Cabos sueltos
Detrás del secuestro de Alfred Heineken había mucho para contar: la historia de un tipo duro y despiadado que había construido de la nada un imperio de negocios pero que de repente se veía metido en una situación que no podía controlar y que lo colocaba en una situación de total fragilidad; la de un grupo de hombres que querían salir del pozo y para eso tomaban un atajo muy extremo; la de la eterna división de clases en la sociedad capitalista; la de los inicios de una etapa del bajo mundo europeo; la del enfrentamiento entre diversas facciones a ambos lados de la ley y el poder, siempre aferrándose al profesionalismo como salvavidas. Sí, había mucho para contar.
Y El gran secuestro de Mr. Heineken amaga en su primera media hora con contar todo eso, con ir para adelante con toda la ambición posible. Esos minutos iniciales son vibrantes, llenos de vigor y los protagonistas son trazados a partir del aprendizaje. Sí, al principio, el film de Daniel Alfredson (quien venía de dirigir las dos últimas entregas de la saga sueca Millennium) es más que nada un relato de aprendizaje, de un grupo de hombres aprendiendo a ser criminales, a pensar y configurar un plan maestro para secuestrar a ese gran empresario que era Heineken, un individuo que parece más grande que la vida misma. Pero ellos están dispuestos a dar el gran salto y, a la vez, bajar de un hondazo a ese ricachón, depositarlo en el mundo de la prole.
Pero luego del secuestro, y a medida que entra en juego la espera por el pago del rescate, el duelo de voluntades entre secuestrado y secuestradores, y las dudas que invaden a estos últimos, el film también empieza a dudar, a vacilar. Y mucho. El gran secuestro de Mr. Heineken de repente comienza a trastabillar, como si no supiera para dónde ir. Empieza a dejar todo a mitad de camino, a desparramar cabos sueltos, que no construyen, no agregan enigmas o elementos narrativos, sino que restan potencia a lo que se cuenta y empatía por los personajes. Pronto los personajes, con sus dilemas, virtudes y miserias, pierden consistencia -especialmente Heineken, desaprovechando de paso a Anthony Hopkins- y quedan lejos de la empatía con el espectador.
El gran secuestro de Mr. Heineken se va disolviendo, desinflando, como si se le acabara el aire, y no deja de ser llamativo, porque había mucho oxígeno disponible: distintos abordajes, distintas líneas dramáticas, varios personajes con pasados y futuros de extrema complejidad. Y sin embargo, se termina arribando a un final trivial, sin real peso.
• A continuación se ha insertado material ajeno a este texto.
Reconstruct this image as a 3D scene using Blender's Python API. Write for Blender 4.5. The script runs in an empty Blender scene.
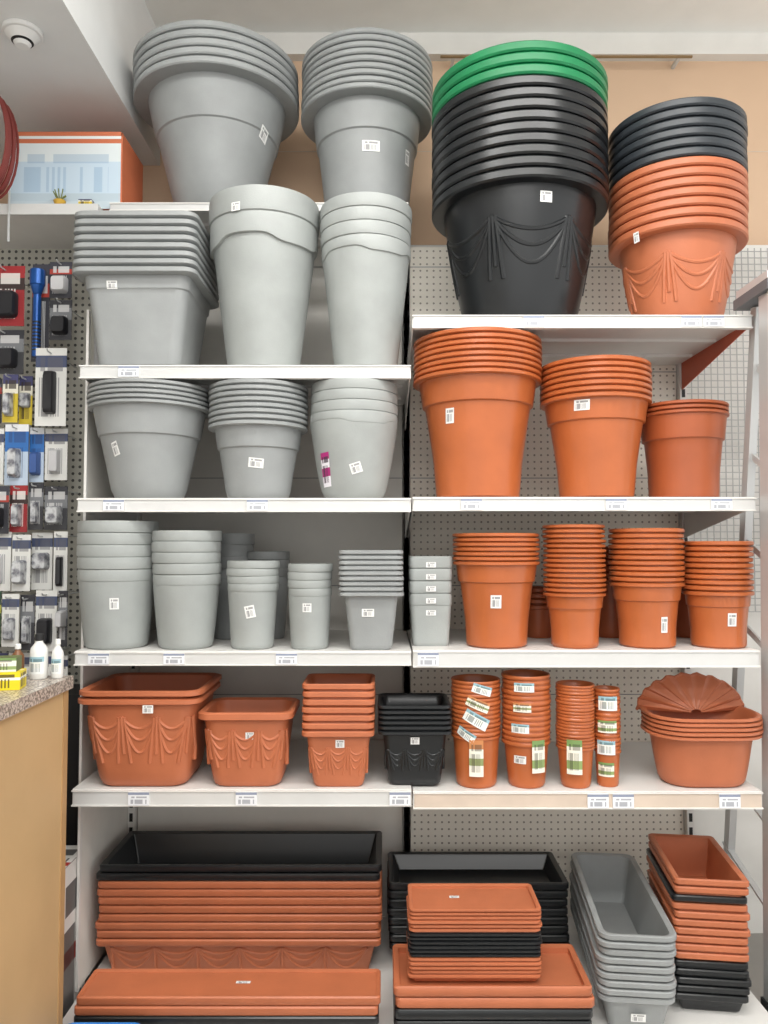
import bpy, math, random
from mathutils import Vector
random.seed(7)
FP=768.0; PITCH=math.radians(2.5); CH=1.45
C=math.cos(PITCH); S=math.sin(PITCH)
# ---- survey helpers: convert measured sight-lines at a known distance to metres ----
def Zp(v,y):
    t=(512-v)/FP
    return y*(t*C+S)/(C-t*S)
def Z(v,y): return CH+Zp(v,y)
def X(u,v,y): return (u-384)/FP*(y*C+Zp(v,y)*S)
def M(px,z,y): return px/FP*(y*C+(z-CH)*S)

def lin(c):
    r=[]
    for a in c:
        a/=255.0
        r.append(a/12.92 if a<=.04045 else ((a+.055)/1.055)**2.4)
    return (r[0],r[1],r[2],1)

def newmat(name):
    m=bpy.data.materials.new(name); m.use_nodes=True
    nt=m.node_tree; b=nt.nodes['Principled BSDF']
    return m,nt,b
def mat(name,col,rough=.5,metal=0,var=.08,scale=9,bump=0,spec=.5,col2=None,fac_lo=.4,fac_hi=.6):
    m,nt,b=newmat(name)
    tc=nt.nodes.new('ShaderNodeTexCoord')
    n=nt.nodes.new('ShaderNodeTexNoise'); n.inputs['Scale'].default_value=scale; n.inputs['Detail'].default_value=5
    nt.links.new(tc.outputs['Object'],n.inputs['Vector'])
    r=nt.nodes.new('ShaderNodeValToRGB')
    l=lin(col)
    a=tuple(x*(1-var) for x in l[:3])+(1,); c2=tuple(min(1,x*(1+var)) for x in l[:3])+(1,)
    if col2: c2=lin(col2); a=l
    r.color_ramp.elements[0].color=a; r.color_ramp.elements[1].color=c2
    r.color_ramp.elements[0].position=fac_lo if col2 else .3; r.color_ramp.elements[1].position=fac_hi if col2 else .7
    nt.links.new(n.outputs['Fac'],r.inputs['Fac']); nt.links.new(r.outputs['Color'],b.inputs['Base Color'])
    b.inputs['Roughness'].default_value=rough; b.inputs['Metallic'].default_value=metal
    b.inputs['Specular IOR Level'].default_value=spec
    if bump:
        bp=nt.nodes.new('ShaderNodeBump'); bp.inputs['Strength'].default_value=bump; bp.inputs['Distance'].default_value=.002
        n2=nt.nodes.new('ShaderNodeTexNoise'); n2.inputs['Scale'].default_value=250
        nt.links.new(tc.outputs['Object'],n2.inputs['Vector'])
        nt.links.new(n2.outputs['Fac'],bp.inputs['Height']); nt.links.new(bp.outputs['Normal'],b.inputs['Normal'])
    return m
def math_n(nt,op,a,b_=None):
    n=nt.nodes.new('ShaderNodeMath'); n.operation=op
    for i,x in enumerate((a,b_)):
        if x is None: continue
        if isinstance(x,(int,float)): n.inputs[i].default_value=x
        else: nt.links.new(x,n.inputs[i])
    return n.outputs[0]
def label_mat(name,base,ink,bands=(),bars=(.12,.62),nb=26,text=(.7,.88),ik=.85):
    """printed label: colour bands by height, a barcode area and a text line"""
    m,nt,b=newmat(name)
    uv=nt.nodes.new('ShaderNodeUVMap'); uv.uv_map='UVMap'
    sp=nt.nodes.new('ShaderNodeSeparateXYZ'); nt.links.new(uv.outputs[0],sp.inputs[0])
    u,v=sp.outputs[0],sp.outputs[1]
    r=nt.nodes.new('ShaderNodeValToRGB'); r.color_ramp.interpolation='CONSTANT'
    r.color_ramp.elements[0].color=lin(base); r.color_ramp.elements[0].position=0
    r.color_ramp.elements[1].color=lin(base); r.color_ramp.elements[1].position=.999
    for p,c in bands:
        e=r.color_ramp.elements.new(p); e.color=lin(c)
    nt.links.new(v,r.inputs['Fac'])
    def stripes(k,thr,lo,hi,coord):
        w=nt.nodes.new('ShaderNodeTexWhiteNoise'); w.noise_dimensions='1D'
        nt.links.new(math_n(nt,'FLOOR',math_n(nt,'MULTIPLY',coord,k)),w.inputs['W'])
        s=math_n(nt,'GREATER_THAN',w.outputs['Value'],thr)
        s=math_n(nt,'MULTIPLY',s,math_n(nt,'GREATER_THAN',v,lo)); s=math_n(nt,'MULTIPLY',s,math_n(nt,'LESS_THAN',v,hi))
        s=math_n(nt,'MULTIPLY',s,math_n(nt,'GREATER_THAN',u,.12)); s=math_n(nt,'MULTIPLY',s,math_n(nt,'LESS_THAN',u,.88))
        return s
    k=stripes(nb,.5,bars[0],bars[1],u)
    k=math_n(nt,'MAXIMUM',k,stripes(13,.35,text[0],text[1],u))
    mx=nt.nodes.new('ShaderNodeMix'); mx.data_type='RGBA'
    nt.links.new(math_n(nt,'MULTIPLY',k,ik),mx.inputs[0]); nt.links.new(r.outputs['Color'],mx.inputs[6]); mx.inputs[7].default_value=lin(ink)
    nt.links.new(mx.outputs[2],b.inputs['Base Color']); b.inputs['Roughness'].default_value=.45
    return m
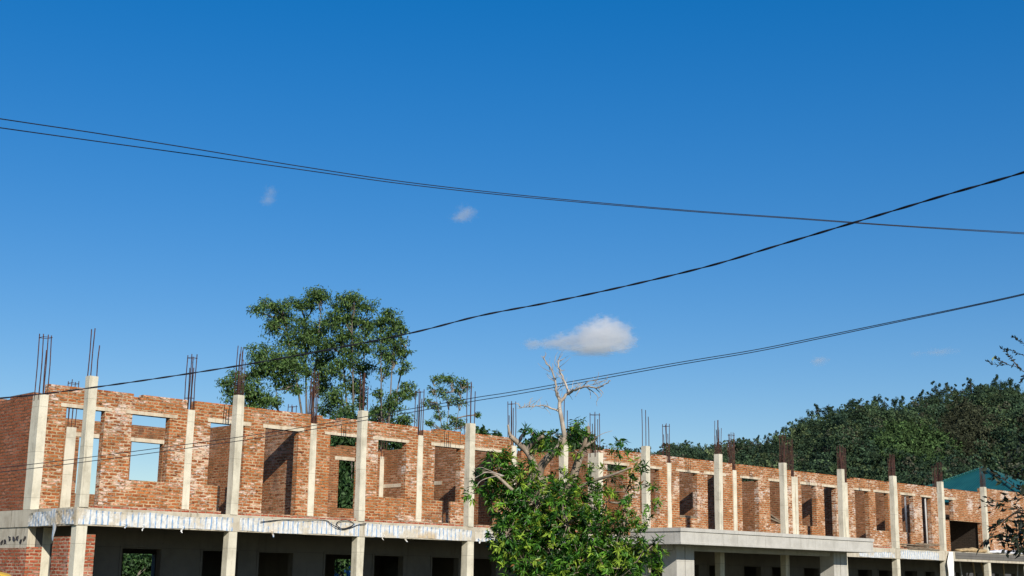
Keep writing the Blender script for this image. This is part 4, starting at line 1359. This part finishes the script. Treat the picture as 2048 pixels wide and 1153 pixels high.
for p in extra:
    for i in range(3, len(p)):
        for _ in range(16):
            Ps.append(p[i] + rng.normal(0, .07, 3)); Ds.append(norm(rng.normal(0, .7, 3) + np.array((0, 0, -.3)))); Ls.append(rng.uniform(.04, .09))
for (u, v, r, k) in ((2040, 1066, 22, 55), (2044, 1092, 20, 45), (2050, 1040, 20, 35), (2012, 1080, 14, 14), (2046, 968, 12, 10), (2052, 900, 34, 18), (2055, 930, 26, 14)):
    for _ in range(k):
        q = at(u + rng.normal(0, r * .5), v + rng.normal(0, r * .45), ND + rng.normal(0, .15)); Ps.append(q); Ds.append(norm(rng.normal(0, .8, 3) + np.array((-.3, .3, -.3)))); Ls.append(rng.uniform(.03, .065))
Ps, Ds, Ls = np.array(Ps), np.array(Ds), np.array(Ls)
col = pal(len(Ps), [(.008, .012, .008), (.014, .020, .010), (.025, .035, .014)], [4, 4, 1], .2)  # near-black tints: the shade on these leaves is put into their colour
V, F, tt = leaves(Ps, Ds, Ls, Ls * .42, col)
np_mesh('foliage', V, F, tt, 'shade_leaf', N)
q = at(1988, 715, ND)
V, F, tt = leaves(np.array([q, q, q + (0, 0, .006)]), np.array([(.8, -.6, -.35), (-.5, .3, -.9), (.3, -.3, -1)]), np.array([.03, .03, .022]), np.array([.02, .016, .014]), np.array([(.42, .44, .03)] * 3))
o = np_mesh('yellow_leaf', V, F, tt, 'leaf', N)

# ------------------------------------------------------------------ clouds
def cloud_mat(name, scale, dens, lo, hi, flat):
    m_ = bpy.data.materials.new(name); m_.use_nodes = True
    t = m_.node_tree
    for nd in list(t.nodes):
        if nd.type == 'BSDF_PRINCIPLED': t.nodes.remove(nd)
    out = t.nodes['Material Output']
    tc = t.nodes.new('ShaderNodeTexCoord')
    nz = t.nodes.new('ShaderNodeTexNoise'); nz.inputs['Scale'].default_value = scale; nz.inputs['Detail'].default_value = 10; nz.inputs['Roughness'].default_value = .66
    t.links.new(tc.outputs['Object'], nz.inputs['Vector'])
    at_ = t.nodes.new('ShaderNodeVectorMath'); at_.operation = 'LENGTH'
    t.links.new(tc.outputs['Object'], at_.inputs[0])
    a = t.nodes.new('ShaderNodeMath'); a.operation = 'MULTIPLY_ADD'           # noise - falloff
    t.links.new(at_.outputs['Value'], a.inputs[0]); a.inputs[1].default_value = -1.0
    b = t.nodes.new('ShaderNodeMath'); b.operation = 'MULTIPLY_ADD'; b.inputs[1].default_value = flat; b.inputs[2].default_value = 1.0 - flat * .5
    t.links.new(nz.outputs['Fac'], b.inputs[0]); t.links.new(b.outputs[0], a.inputs[2])
    r = t.nodes.new('ShaderNodeMapRange'); r.interpolation_type = 'SMOOTHSTEP'
    t.links.new(a.outputs[0], r.inputs['Value'])
    r.inputs['From Min'].default_value = lo; r.inputs['From Max'].default_value = hi; r.inputs['To Min'].default_value = 0; r.inputs['To Max'].default_value = dens
    pv = t.nodes.new('ShaderNodeVolumePrincipled')
    pv.inputs['Color'].default_value = (1, 1, 1, 1); pv.inputs['Anisotropy'].default_value = .2
    t.links.new(r.outputs[0], pv.inputs['Density'])
    t.links.new(pv.outputs[0], out.inputs['Volume'])
    return m_


import bmesh
CD = 2600.0
kpx = CD / 2678.3


def cloud(blobs, label, dens, scale, lo, hi, flat, rate=1.0):
    """blobs: (u, v, ru, rv) puffs; one object: an Empty, each puff a part"""
    c = np.mean([at(b[0], b[1], CD) for b in blobs], 0)
    e = empty('cloud', c, label, 'cloud', kind='thing')
    for i, (u, v, ru, rv) in enumerate(blobs):
        p = at(u, v, CD + rng.uniform(-.3, .3) * ru * kpx)
        bm = bmesh.new(); bmesh.ops.create_icosphere(bm, subdivisions=3, radius=1.0)
        me = bpy.data.meshes.new('puff'); bm.to_mesh(me); bm.free()
        o = bpy.data.objects.new('puff', me); C.objects.link(o); o.parent = e
        o.location = tuple(p - c); o.scale = (ru * kpx, ru * kpx, rv * kpx); o.rotation_euler = (0, 0, -YAW)
        me.materials.append(cloud_mat('cloud_vapour', scale, dens, lo, hi, flat))
    return e


cloud([(1200, 674, 78, 34), (1225, 664, 52, 38), (1205, 650, 42, 26), (1180, 668, 46, 30), (1135, 684, 52, 24), (1248, 684, 38, 28), (1066, 689, 28, 15), (1100, 688, 34, 14), (1190, 697, 86, 17)], 'white cumulus cloud with a flat grey base, largest in the sky, above the dead branches', .024, 2.6, .20, .62, 2.0)
cloud([(932, 427, 34, 26), (918, 436, 30, 14)], 'small faint white cloud puff just below the upper wires', .024, 2.6, .26, 1.0, 2.0)
cloud([(540, 388, 22, 30), (534, 402, 26, 14)], 'faint upright wisp of cloud at the left, below the upper wires', .017, 2.4, .26, 1.0, 2.0)
cloud([(1638, 722, 28, 15)], 'tiny white cloud puff low over the hill left of the crest', .026, 2.2, .26, 1.0, 2.0)
cloud([(1832, 708, 20, 12), (1880, 704, 52, 10)], 'thin pale streak of cloud over the hill near the right edge', .010, 2.4, .26, 1.0, 2.0)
Se podría comparar a esta película con El gran golpe: aquella cinta con Jason Statham también estaba basada en un hecho real, al que aprovechaba para construir un relato apasionante, que avanzaba con precisión y sin dudas, de la mano de personajes perfectamente trazados. En El gran secuestro de Mr. Heineken todo se queda en insinuaciones. La gran historia nunca termina de aparecer.